Cem anos após a abolição da escravidão, a Constituição brasileira de 1988, pela primeira vez, reconhecia a existência dos quilombos contemporâneos e assegurava o direito às suas terras. A reparação tardia, porém, tem encontrado empecilhos de diferentes ordens para se concretizar.
Até hoje, apenas 258 comunidades quilombolas – em 168 terras – contam com o título de propriedade de suas terras. São mais de 1.600 processos em curso no Incra no aguardo do cumprimento da determinação constitucional. Desde 2004, a Comissão Pró-Índio de São Paulo monitora os processos que caminham lentamente em decorrência das limitações de recursos humanos, das restrições orçamentárias, entraves burocráticos e resistência dos setores que disputam as terras quilombolas.
O cenário de baixa efetividade dos direitos quilombolas pode se agravar a depender do resultado do julgamento previsto para amanhã (16/08) no Supremo Tribunal Federal. A Ação Direta de Inconstitucionalidade (ADI) 3239 foi apresentada em 2004 para questionar o decreto que, em novembro de 2003, estabeleceu os procedimentos para titulação das terras quilombolas.
O Decreto 4.887/2003 aclarou procedimentos, adotou o critério da autoatribuição de acordo com o que preconiza a Convenção da 169 da Organização Internacional do Trabalho e previu a hipótese de desapropriação nos casos de sobreposição com títulos válidos. E vem sendo aplicado há 14 anos sem qualquer risco à “segurança jurídica” como temiam os autores da ADI.
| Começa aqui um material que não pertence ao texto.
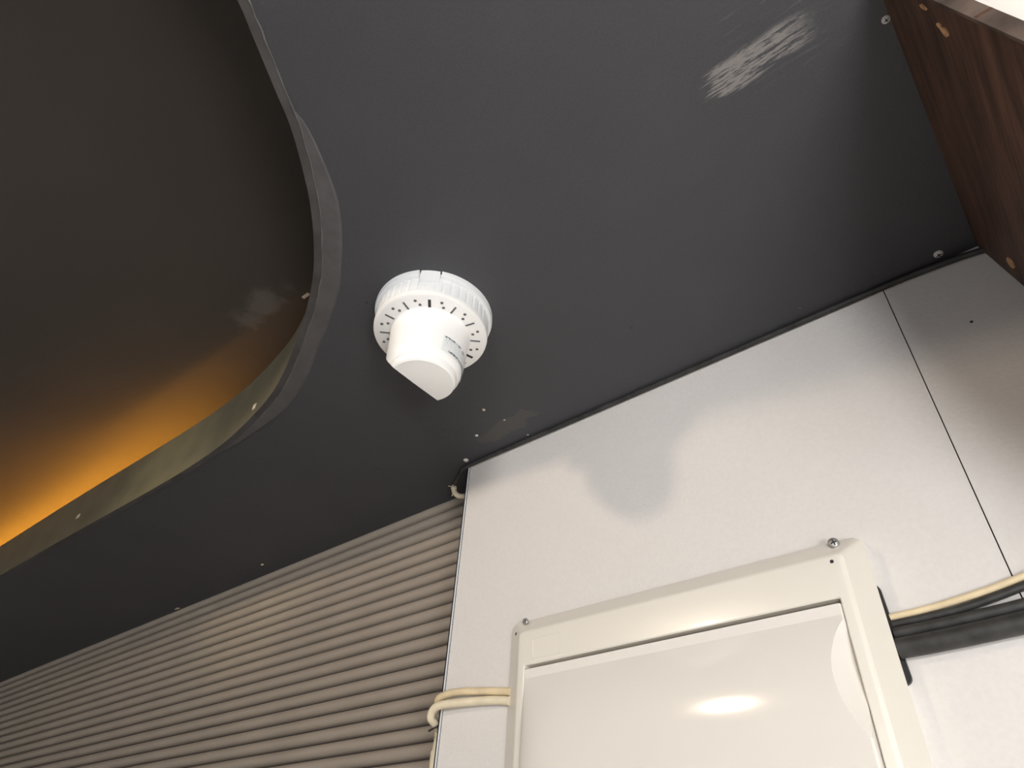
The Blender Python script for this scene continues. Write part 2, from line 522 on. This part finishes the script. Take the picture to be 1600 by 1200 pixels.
# smeared filler band outside the lip, and the thin ridge of pale paint between the two
i0 = min(range(nl), key=lambda i: (lip[i] - Vector((-1.60, 0.613))).length)
i1 = min(range(nl), key=lambda i: (lip[i] - Vector((-0.66, 0.155))).length)
i2 = min(range(nl), key=lambda i: (lip[i] - Vector((-0.56, -0.02))).length)
idx = list(range(i0, i1 + 1))
V, F = [], []
for n_, i in enumerate(idx):
    t = n_ / (len(idx) - 1)
    w_ = 0.036 * min(1.0, t * 5) * min(1.0, (1 - t) * 5) ** 0.7 + 0.001
    w_ *= 1 + 0.14 * noise.noise(Vector((i * 0.22, 3.1, 0)))
    for d, z in ((TH, 0.9995), (TH, 0.9975), (TH + w_ * 0.85, 0.9980), (TH + w_, 1.0005)):
        V.append(W(*off(i, d), z))
for n_ in range(len(idx) - 1):
    for a in range(3):
        F.append((n_ * 4 + a, n_ * 4 + a + 1, (n_ + 1) * 4 + a + 1, (n_ + 1) * 4 + a))
structure('filler_band', V, F, M['filler'], ceil)
idx = list(range(i0 + 6, i2 + 1))
path = [W(*off(i, TH + 0.0005 + 0.002 * noise.noise(Vector((i * 0.6, 0, 0)))), 0.9982) for i in idx]
rads = [0.0009 + 0.0006 * noise.noise(Vector((i * 0.8, 7, 0))) for i in idx]
structure('paint_ridge', *tube_vf(path, rads, 6, n=2), M['ridge'], ceil)
# raised ceiling above the opening, and the trough wall that closes it all round
V, F = merge(box_vf(-7.0, 0.2, -2.6, 0.98, 1.30, 1.34), box_vf(-7.0, 0.2, 0.90, 0.98, 1.02, 1.30), box_vf(-7.0, 0.2, -2.6, -2.5, 1.02, 1.30),
             box_vf(0.1, 0.2, -2.5, 0.90, 1.02, 1.30), box_vf(-7.0, -6.9, -2.5, 0.90, 1.02, 1.30))
structure('raised_ceiling', V, F, M['ceil_up'], ceil)
# screws driven into the ceiling
for x, y, r, mt, cr in ((-1.080, 1.037, 0.0048, 'white_screw', False), (0.060, 1.040, 0.0056, 'white_screw', True), (0.112, 0.579, 0.0040, 'white_screw', True),
                        (-0.983, 0.971, 0.0028, 'white_screw', False), (-0.885, 0.962, 0.0023, 'steel', False), (-0.876, 1.043, 0.0021, 'steel', False)):
    structure_screw = screw('screw', W(x, y, 0.999), (0, 0, -1), r, M[mt], ceil, cross=cr)
# flecks of bare board where the paint has chipped
for x, y, z, sx, sy in ((-2.100, 1.105, 0.9995, 0.010, 0.004), (-2.746, 1.150, 0.9995, 0.022, 0.005), (-0.900, 0.903, 0.9995, 0.005, 0.004)):
    V = [W(x + sx * math.cos(a) * (0.7 + 0.3 * math.cos(3 * a + x)), y + sy * math.sin(a), z - 0.0008) for a in [k * 0.7854 for k in range(8)]]
    V += [v + Vector((0, 0, 0.0012)) for v in V]
    F = [tuple(range(8)), tuple(range(8, 16))] + [(k, (k + 1) % 8, 8 + (k + 1) % 8, 8 + k) for k in range(8)]
    structure('paint_chip', V, F, M['chip'], ceil)
def upstand_chip(x, z, sx, sz):
    i = min(range(i0 - 60, i0 + 60), key=lambda q: abs(lip[q].x - x))
    V, F = box_vf(x - sx, x + sx, lip[i].y - 0.0015, lip[i].y + 0.001, z - sz, z + sz)
    structure('paint_chip', V, F, M['chip'], ceil)
upstand_chip(-2.49, 1.075, 0.010, 0.007)
upstand_chip(-1.40, 1.035, 0.006, 0.008)
V, F = box_vf(-1.246, -1.222, 0.533, 0.541, 1.297, 1.3005)
structure('paint_chip', V, F, M['chip'], ceil)

# ------------------------------------------------------------------ amber light strip lying in the trough behind the upstand
path = []
for i in range(nl):
    if i < i0 + 14 and -5.3 < lip[i].x < -2.02:
        k = max(0.0, min(1.0, (lip[i].x + 2.75) / 0.85)); k = k * k * (3 - 2 * k)      # end dropped into the trough so that the glow fades out
        path.append(W(*off(i, 0.095 + 0.06 * k), 1.172 - 0.125 * k))
o = tag(mesh('light_strip', *tube_vf(path, 0.006, 8, n=1), M['led']), 'thin amber light strip hidden behind the curved ceiling edge', 'light')

# ------------------------------------------------------------------ unseen downlight and the two added fill globes
root = tag(empty('downlight', W(-1.32, -0.88, 1.30)), 'small warm downlight under the raised black ceiling', 'lamp')
mesh('housing', *lathe_vf([(0.0, 0.0), (0.035, 0.0), (0.035, -0.014), (0.038, -0.016), (0.038, -0.022), (0.030, -0.022), (0.030, -0.018), (0.0, -0.018)], W(-1.32, -0.88, 1.30), 32), M['lamp_metal'], root)
mesh('lens', *lathe_vf([(0.0, -0.0185), (0.0295, -0.0185), (0.0295, -0.021), (0.0, -0.022)], W(-1.32, -0.88, 1.30), 32), M['lamp_glow'], root)

FL = Vector((FILL_GLOBE.x, FILL_GLOBE.y, 0.0))
root = tag(empty('fill_globe_stand', FL), 'added fill light, a white globe on a stand beside the viewer', 'lamp')
gz = FILL_GLOBE.z
mesh('foot', *lathe_vf([(0.0, 0.0), (0.14, 0.0), (0.14, 0.012), (0.03, 0.022), (0.0, 0.022)], FL, 40), M['lamp_metal'], root)
mesh('pole', *lathe_vf([(0.011, 0.02), (0.011, gz - 0.195), (0.035, gz - 0.19), (0.035, gz - 0.17), (0.0, gz - 0.17)], FL, 20), M['lamp_metal'], root)
mesh('globe', *lathe_vf([(0.19 * math.sin(math.pi * k / 18), gz - 0.19 * math.cos(math.pi * k / 18)) for k in range(3, 19)], FL, 40), M['fill_globe_glow'], root, smooth=True)

root = tag(empty('fill_globe_hung', FILL_PENDANT), 'added fill light, a large white globe hung behind the viewer', 'lamp')
mesh('globe', *lathe_vf([(0.22 * math.sin(math.pi * k / 20), -0.22 * math.cos(math.pi * k / 20)) for k in range(0, 19)], FILL_PENDANT, 40), M['fill_pendant_glow'], root, smooth=True)
mesh('rod', *lathe_vf([(0.0, 0.20), (0.05, 0.20), (0.05, 0.225), (0.006, 0.235), (0.006, 0.75 * S - 0.012), (0.05, 0.75 * S - 0.010), (0.05, 0.75 * S), (0.0, 0.75 * S)], FILL_PENDANT, 24), M['lamp_metal'], root)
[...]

Para a Comissão Pró-Índio não há dúvidas que os propositores da ADI lançam mão do subterfúgio da suposta inconstitucionalidade do decreto com o único intuito de cercear os direitos das comunidades quilombolas.
Considerado o decreto inconstitucional pelo STF, teremos um vazio de normas que pode paralisar de vez, os processos de titulação das terras quilombolas que já tramitam tão lentamente. No atual contexto da política brasileira, está claro que a instituição de novas regras em substituição do Decreto 4.887/2003 só virá no sentido de restringir o alcance dos direitos reconhecidos às comunidades quilombolas pela Constituição Federal e a Convenção 169 da OIT.
A reparação pelos 300 anos de escravidão pode ficar ainda mais longe de se concretizar.